No todo estaba perdido

Cansado de escuchar a mis contemporáneos hablar de las últimas series de estreno en HBO o Netflix, para las que ni mi agenda ni mi voluntad se encuentran preparadas, tras varios intentos frustrados de reencontrarme con el cine en las salas del centro de la ciudad, como un ser errante al que le han robado el rifle, el caballo y la última gota de agua y, casi, de esperanza, el canal TCM –ese manantial al que siempre recurro cuando los labios se me estrían y el paladar es incapaz de emitir una señal de socorro– me liberó del abismo ofreciéndome una de esas películas que siempre había deseado ver, esa fuente que resucita al viajero cuando todo parece perdido.

El inicio de La Balada de Cable Hogue nos habla tanto de la poética de su director, Sam Peckinpah, como tan poco de la biografía del protagonista, un hambriento buscador de oro del que como, tantos y tantos personajes encarnados por Bogart en los 30 y 40, no sabemos nada, ni tenemos por qué. Con una fotografía espectacular de un vasto desierto y con un terrorífico plano-detalle de un balazo a un pobre lagarto, comprendemos que ante nosotros no hay una epopeya al estilo de Grupo Salvaje (película rodada unos meses antes por el mismo director), pero tampoco una mera sátira (aunque no falte la vis cómica) que ironiza sobre el crepúsculo de esa forma de vida que tantos Westerns nos enseñaron con un realismo si acaso más jocoso.

La película, como tantas otras, no deja de narrar una historia de amor entrelazada con un anhelo de venganza hacia aquellos que quisieron enterrar en vida, en una enorme tumba de kilómetros y kilómetros de arena, al antihéroe que da nombre a la cinta. Además, aunque sin la violencia explícita que enseña en Perros de Paja o Quiero la cabeza de Alfredo García, La Balada de Cable Hogue está repleta de marcas de identidad del director que mejor nos ha mostrado el hueco que deja la soledad en el corazón de los hombres, el diminuto tamaño de las misiones humanas en comparación con el devenir de la naturaleza, ese intercambio de almas al que tantas veces se refiere el estrambótico reverendo amigo del protagonista.

Incapaz de leer el rótulo donde se anuncia la oficina de registros en la que desea inscribir los dos acres de tierra que se puede permitir pagar en torno a la salvadora fuente de agua con la que se ha topado tras penar cinco días por el desierto, Cable Hogue hace valer una suerte de sabiduría más intuitiva y a la postre práctica para prosperar económicamente y acceder con éxito al alma de Hildy, la prostituta del pueblo más cercano, a la que nunca llega a pagar un triste dólar. La confluencia de ambos personajes, de ambas existencias solitarias, de un trotamundos y una puta con aspiraciones de encontrar un ricachón en San Francisco, dará lugar a alguna de las escenas más bellas que yo recuerdo. Y no hay duda de que el “Hildy, a ti nadie te ha visto antes” con el que Cable cierra un diálogo para la eternidad, es una de las frases que engrandecen la historia del cine.
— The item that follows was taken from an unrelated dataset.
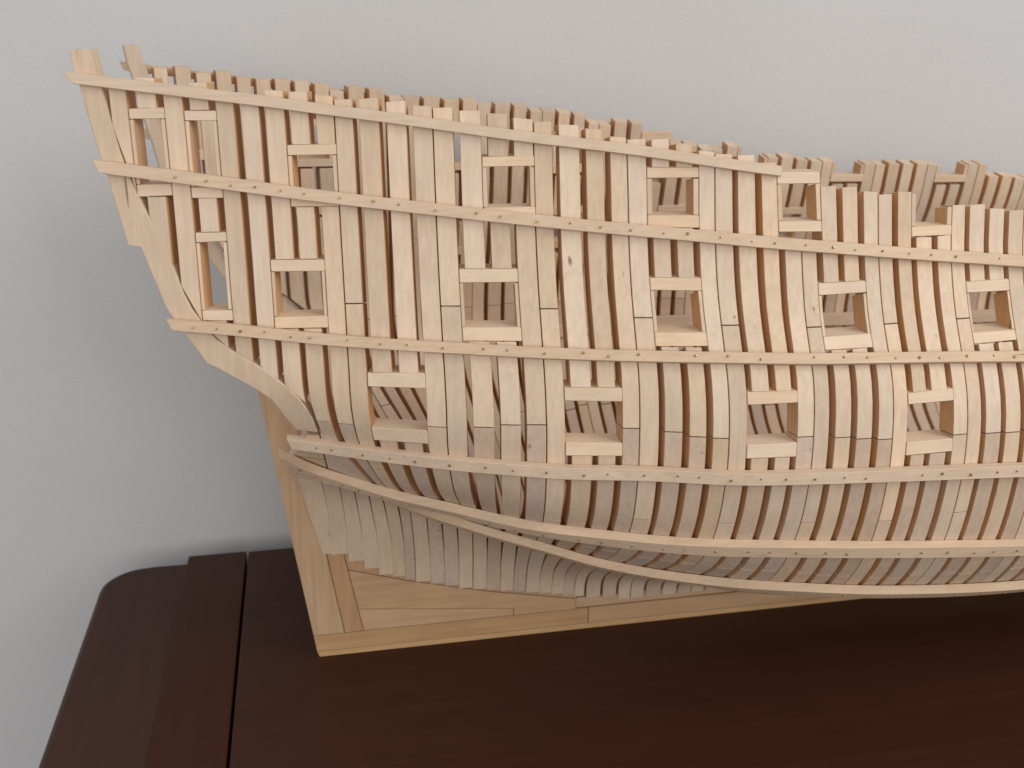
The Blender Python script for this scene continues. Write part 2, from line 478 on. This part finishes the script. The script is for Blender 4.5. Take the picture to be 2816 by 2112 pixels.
GAPB = .00016
for s in (-1, 1):
    tops = TOPN if s < 0 else TOPF
    for n_ in range(NT_):
        xm = .5 * (BU[n_ - 1] + BU[n_]) if n_ else -.078
        top = tops.get(n_, TOPF.get(n_))
        cuts = []
        for pn, (a, b_, lt, lb, st, sb, lw) in PORTS.items():
            if a <= n_ <= b_ and not (s > 0 and pn[0] == 'L'):
                cuts.append((sb - .0001, (lt + .0001) if lt else 9.0))
        kind = (n_ - 8) % 4 if n_ >= 8 else -1
        # heights where one length of timber butts on the next
        if kind == 1:
            butts = [itp(xm, [0, .09, .15, .24], [.0950, .1010, .0995, .0990]) + random.uniform(-.001, .001),
                     itp(xm, [0, .06, .12, .21], [.1797, .1788, .1728, .1714]) + random.uniform(-.0006, .0006)]
        elif kind >= 0 or n_ == 7:
            butts = [itp(xm, [0, .055, .12, .21], [.1367, .1392, .1360, .1318]) + random.uniform(-.0008, .0008)]
            if xm > .075:
                butts.insert(0, itp(xm, [.08, .15, .2], [.0780, .0715, .0665]) + random.uniform(-.001, .001))
        else:
            butts = []
        bot = HEEL.get(n_, .0140)
        if n_ < 7:
            zl, zr = il_z(edge(n_ - 1, 1, .2)), il_z(edge(n_, -1, .2))
            lo = max(zl, zr)
            ivs = subtract((lo, top), cuts)
            for j, (p, q) in enumerate(ivs):
                if q - p < .001:
                    continue
                first = abs(p - lo) < 1e-6
                dz = random.uniform(-.0006, .0006) if j == len(ivs) - 1 else 0
                timber("top_timber", s, n_ - 1, n_, (zl if first else p), q, M_FR, zr if first else p, q + dz)
            if n_ >= 2:
                pl = (lambda z: -.0231 - (z - .0537) * .200) if n_ == 2 else None
                timber("half_timber", s, n_ - 1, n_, bot + random.uniform(-.0008, .0008), .0932, M_LO, xl=pl, bev=0)
            continue
        if n_ == 7:
            timber("half_timber", s, 6, 7, bot, .0932, M_LO, bev=0)
            timber("futtock", s, 6, 7, .0936, .1300, M_FR2, xl=lambda z: min(edge(6, 1, z), itp(z, [.093, .130, .14], [-.0170, -.0205, -.0236])))
            segs_ = [(.1302, butts[0]), (butts[0], top)]
        else:
            bb = [bot] + [q for q in butts if q < top] + [top]
            segs_ = list(zip(bb[:-1], bb[1:]))
        for j, (p, q) in enumerate(segs_):
            p2 = p + (GAPB if j else 0); q2 = q - (GAPB if j < len(segs_) - 1 else 0)
            for (a, b_) in subtract((p2, q2), cuts):
                last = abs(b_ - top) < 1e-6
                mid = .5 * (a + b_)
                if mid < .10:
                    nm, mt = ("floor_timber", M_LO)
                elif mid < .165:
                    nm, mt = ("futtock", M_FR)
                    if kind != 1 and b_ < .141:
                        mt = M_FR2
                else:
                    nm, mt = ("top_timber", M_FR)
                if kind != 1 and q < .141 and p < .12:
                    mt = M_FR2 if (n_ * 7) % 3 else M_LO
                dz = random.uniform(-.0007, .0005) if last else 0
                timber(nm, s, n_ - 1, n_, a, b_, mt, z1r=b_ + dz, bev=0 if (b_ < .12 and xm < .1) else .0002)
    # lintels, sills and liners of the ports
    for pn, (a, b_, lt, lb, st, sb, lw) in PORTS.items():
        if s > 0 and pn[0] == 'L':
            continue            # the far side has its lower ports still uncut
        L_ = lambda z, a=a: edge(a - 1, -1, z) + .00012
        R_ = lambda z, b_=b_: edge(b_, 1, z) - .00012
        tp = .0003 if pn[0] == 'L' else .00015
        jig = lambda: random.uniform(-.0003, .0003)
        if lt:
            timber("port_lintel", s, a - 1, b_, lb, lt, M_SL, lb + jig(), lt + jig(), xl=L_, xr=R_, proud=tp, t=thick(lt) + .0004, bev=.0003, flat=True)
        timber("port_sill", s, a - 1, b_, sb, st, M_SL, sb + jig(), st + jig(), xl=L_, xr=R_, proud=tp, t=thick(st) + .0004, bev=.0003, flat=True)
        if lw:
            up_ = lb - .0001 if lb else (tops.get(a - 1, TOPF.get(a - 1)) - .0008)
            up2 = lb - .0001 if lb else (tops.get(b_ + 1, TOPF.get(b_ + 1)) - .0006)
            timber("port_liner", s, a - 1, b_, st + .0001, up_, M_FR, xl=L_, xr=lambda z, a=a, lw=lw: edge(a - 1, -1, z) + .00012 + lw, proud=-.0001)
            timber("port_liner", s, a - 1, b_, st + .0001, up2, M_FR, xl=lambda z, b_=b_, lw=lw: edge(b_, 1, z) - .00012 - lw, xr=R_, proud=-.0001)
    # raking stern timber with the counter knuckle
    def fr(pts):
        d = [0]
        for p, q in zip(pts[:-1], pts[1:]):
            d.append(d[-1] + math.hypot(q[0] - p[0], q[1] - p[1]))
        return [q / d[-1] for q in d]
    IR = IL[::-1]
    fo, fi = fr(OL), fr(IR)
    ts = sorted(set([round(q, 4) for q in fo] + [i / 24 for i in range(25)]))
    rings = []
    for t_ in ts:
        xo, zo = itp(t_, fo, [p[0] for p in OL]), itp(t_, fo, [p[1] for p in OL])
        xi, zi_ = itp(t_, fi, [p[0] for p in IR]), itp(t_, fi, [p[1] for p in IR])
        yo, yi = -hb(xo, zo) - .0004, -hb(xi, zi_) - .0004
        th_ = .0068
        rings.append([(xo, yo, zo), (xi, yi, zi_), (xi + .0015, yi + th_, zi_), (xo + .0015, yo + th_, zo)])
    v_, f_ = loft(rings)
    o = mesh_obj("stern_timber", sv(v_, s), f_, M_FR, ship, .0005, 2)
    # transoms crossing from the sternpost to the quarter
    for (za, zb) in ((.1213, .1295), (.1145, .1206), (.1052, .1138), (.0940, .1045)):
        rr_ = []
        for i in range(9):
            f = i / 8
            def pt(z, dep):
                xp = -.0281 - (z - .0033) * .1327 + .0072 + max(0, z - .105) * .5
                xe = itp(z, [.093, .130], [-.0174, -.0209])
                x = xp + (xe - xp) * f
                return (x, min(-hb(x, z) + dep, -.0005), z)
            rr_.append([pt(za, 0), pt(zb, 0), pt(zb, .011), pt(za, .011)])
        v_, f_ = loft(rr_)
        mesh_obj("transom", sv(v_, s), f_, M_LO, ship, .0002)

# ------------------------------------------------------------------ keel, posts and deadwood on the centre line
W = .0056


def centre(name, poly, mat, w=W, bev=.0003):
    v_, f_ = plate([(x - SO.x, z) for x, z in poly], -w, w)
    return mesh_obj(name, v_, f_, mat, ship, bev, 2)


aft = lambda z: -.0281 - (z - .0033) * .1327
l1 = lambda z: -.0163 - (z - .0187) * .1458
l2 = lambda z: -.0077 - (z - .0177) * .1751
zk = .0113
centre("sternpost", [(aft(zk), zk), (l1(zk) - .0001, zk), (l1(.129) - .0001, .129), (aft(.129), .129)], M_PO)
centre("inner_post", [(l1(zk) + .0001, zk), (l2(zk) - .0001, zk), (l2(.10) - .0001, .10), (l1(.10) + .0001, .10)], M_IP, W - .0001)
centre("keel", [(aft(.0029), .0029), (.0992, .0029), (.0992, zk - .0002), (aft(zk - .0002), zk - .0002)], M_KL)
centre("keel", [(.0995, .0029), (.395, .0029), (.395, zk - .0002), (.0995, zk - .0002)], M_KL)
centre("false_keel", [(aft(0) + .0006, 0.0), (.395, 0.0), (.395, .0027), (aft(.0027), .0027)], M_KL, W - .0001)
centre("deadwood", [(l2(.0228) + .0001, .0226), (.0630, .0148), (.0630, zk), (l2(zk) + .0001, zk)], M_KL, W - .00005)
centre("deadwood", [(l2(.043) + .0001, .0428), (.0141, .0347), (.0496, .0254), (.093, .0165), (.093, zk), (.0632, zk), (.0632, .0150), (l2(.023) + .0001, .0228)], M_KL)
centre("deadwood", [(l2(.043) + .0001, .0431), (.0141, .0350), (.0496, .0257), (.093, .0168), (.093, .024), (.05, .034), (.0141, .046), (l2(.085), .085)], M_IP, W - .0001)
centre("keelson", [(.093, zk), (.395, zk), (.395, .0165), (.093, .0165)], M_KL, W - .001)

# ------------------------------------------------------------------ ribbands (temporary battens pinned round the frames)
RIB = {
 1: ([(-.0931, .2567), (-.0803, .2550), (-.0646, .2529), (-.0482, .2507), (-.0324, .2487), (-.0173, .2464), (-.0018, .2443), (.0156, .2419), (.0381, .2385),
      (.0567, .2358), (.0678, .2345), (.0955, .2310), (.1113, .2287), (.1328, .2255), (.1428, .2240)], .0018, .0022),
 2: ([(-.0875, .2286), (-.0745, .2265), (-.0644, .2250), (-.0421, .2214), (-.0318, .2196), (-.0191, .2177), (0, .2150), (.0162, .2129), (.0386, .2101),
      (.0650, .2072), (.0833, .2053), (.1136, .2026), (.1251, .2013), (.1573, .1983), (.1911, .1944), (.2389, .1893), (.30, .1838), (.38, .1780)], .0021, .0026),
 3: ([(-.0693, .1747), (-.048, .1724), (-.0155, .1680), (.0173, .1654), (.0508, .1637), (.0838, .1628), (.0957, .1627), (.1245, .1624), (.1744, .1604), (.2342, .1568),
      (.30, .1530), (.38, .1490)], .0020, .0027),
 4: ([(-.0320, .1267), (-.0130, .1252), (.0177, .1240), (.0508, .1233), (.0632, .1225), (.1107, .1220), (.1652, .1205), (.1842, .1197), (.2333, .1173), (.30, .1140), (.38, .1110)], .0023, .0036),
 5: ([(-.0358, .1180), (-.0292, .1100), (-.0225, .1063), (-.0085, .1034), (.0060, .0992), (.0223, .0952), (.0380, .0930), (.0540, .0934), (.068, .0935), (.096, .0910), (.126, .0902),
      (.1437, .0897), (.1808, .0870), (.242, .0822), (.30, .0790), (.38, .0760)], .0028, .0040),
 6: ([(.0060, .0935), (.0120, .0885), (.0180, .0838), (.0216, .0812), (.0452, .0751), (.0643, .0722), (.0844, .0663), (.1135, .0620), (.1327, .0622), (.1521, .0632), (.164, .0625), (.1969, .0590), (.25, .0550), (.30, .0530), (.38, .0510)], .0027, .0038),
}


def smooth(a, k):
    a = np.array(a)
    for _ in range(k):
        b_ = a.copy(); b_[1:-1] = .25 * a[:-2] + .5 * a[1:-1] + .25 * a[2:]; a = b_
    return a


def nail(parent, p, nvec, s, rad=.00042):
    d = Vector((0, nvec[0], nvec[1])).normalized()
    q = d.to_track_quat('Z', 'Y').to_matrix().to_4x4()
    o = NAIL.copy()
    COL.objects.link(o)
    o.parent = parent
    tilt = Matrix.Rotation(random.uniform(-.25, .25), 4, 'X') @ Matrix.Rotation(random.uniform(-.25, .25), 4, 'Y')
    m = Matrix.Translation((p[0] - SO.x, p[1], p[2])) @ q @ tilt @ Matrix.Diagonal((random.uniform(.8, 1.25),) * 3 + (1,))
    o.matrix_parent_inverse = Matrix.Identity(4)
    o.matrix_basis = m
    return o


nv, nf = loft([[(.00042 * r * math.cos(a * math.pi / 4), .00042 * r * math.sin(a * math.pi / 4), z) for a in range(8)]
               for r, z in ((1, -.0012), (1, .00038), (.72, .00055))])
NAIL = mesh_obj("nail", nv, nf, M_BR)
first_nail = True
for k, (path, hw, th) in RIB.items():
    xs0 = [p[0] for p in path]; zs0 = [p[1] for p in path]
    nx = int((xs0[-1] - xs0[0]) / .0045) + 2
    xs = np.linspace(xs0[0], xs0[-1], nx)
    zs = smooth(np.interp(xs, xs0, zs0), 5)
    ys = smooth([-hb(x, z) for x, z in zip(xs, zs)], 4)
    ny = smooth([nrm(x, z)[0] for x, z in zip(xs, zs)], 4); nz = smooth([nrm(x, z)[1] for x, z in zip(xs, zs)], 4)
    for s in (-1, 1):
        rings = []
        b0 = .00045 if k <= 3 else .0002
        for i in range(nx):
            tw = {4: .35, 5: .8}.get(k, 1.0)      # how far the batten lies over with the frames
            l = math.hypot(ny[i], nz[i] * tw); n0, n1 = ny[i] / l, nz[i] * tw / l
            t0, t1 = n1, -n0
            q = []
            skew = (-.0008 if i == 0 else 0)
            for a, c in ((-1, 0), (1, 0), (1, 1), (-1, 1)):
                q.append((xs[i] + skew * a, ys[i] + t0 * hw * a + n0 * (b0 + th * c), zs[i] + t1 * hw * a + n1 * (b0 + th * c)))
            rings.append(q)
        v_, f_ = loft(rings)
        ro = mesh_obj("ribband", sv(v_, s), f_, M_RB, ship, .00022, 1)
        if s < 0 and k > 1:
            for j in range(2, 44):
                kd = (j - 8) % 4 if j >= 8 else -1
                if kd == 1:
                    continue
                z_g = float(np.interp(.5 * (BU[j - 1] + BU[j]), xs, zs))
                x = edge(j, 0, z_g) if kd == 0 else .5 * (edge(j - 1, 1, z_g) + edge(j, -1, z_g))
                if kd == -1:
                    x += random.uniform(-.001, .001)
                x += random.uniform(-.0008, .0008)
                if x < xs[0] + .003 or x > .26 or random.random() < .05:
                    continue
                i = np.interp(x, xs, np.arange(nx))
                g = lambda A: float(np.interp(x, xs, A))
                l = math.hypot(g(ny), g(nz) * tw); n0, n1 = g(ny) / l, g(nz) * tw / l
                e = random.uniform(-.0005, .0005)
                P = (x, g(ys) + n0 * (b0 + th) + n1 * e, g(zs) + n1 * (b0 + th) - n0 * e)
                nail(ro, P, (n0, n1), s)
bpy.data.objects.remove(NAIL)

# ------------------------------------------------------------------ clamp batten inside, pinned to the frames
for s in (-1, 1):
    rings = []
    for i in range(60):
        x = .092 + .288 * i / 59
        z = itp(x, [.09, .17, .27, .36], [.1205, .1195, .1160, .1130])
        y = -hb(x, z) + thick(z) + .0008
        rings.append([(x, y, z - .0036), (x, y, z + .0036), (x, y + .0025, z + .0036), (x, y + .0025, z - .0036)])
    v_, f_ = loft(rings)
    mesh_obj("deck_clamp", sv(v_, s), f_, M_RB, ship, .0003)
Como lo hace en el fondo cada segundo de metraje de esta película que nos habla de la supervivencia, de la socialización del último hombre libre, al margen de la burocracia mercantil, del crepúsculo del “viejo” Oeste, del amor con todas sus contradicciones y su esencial extrañeza y de la muerte, en definitiva, de un estilo de vida, que se vuelve real y en cierta medida trágica, con la metáfora que cierra la cinta. No desvelo nada si digo que Cable Hogue yace enterrado bajo la pequeña hacienda que él mismo levantó. Cualquiera lo sabría tras el primer minuto de esta sobresaliente película que no esconde nada bajo su particular y emocionante lirismo.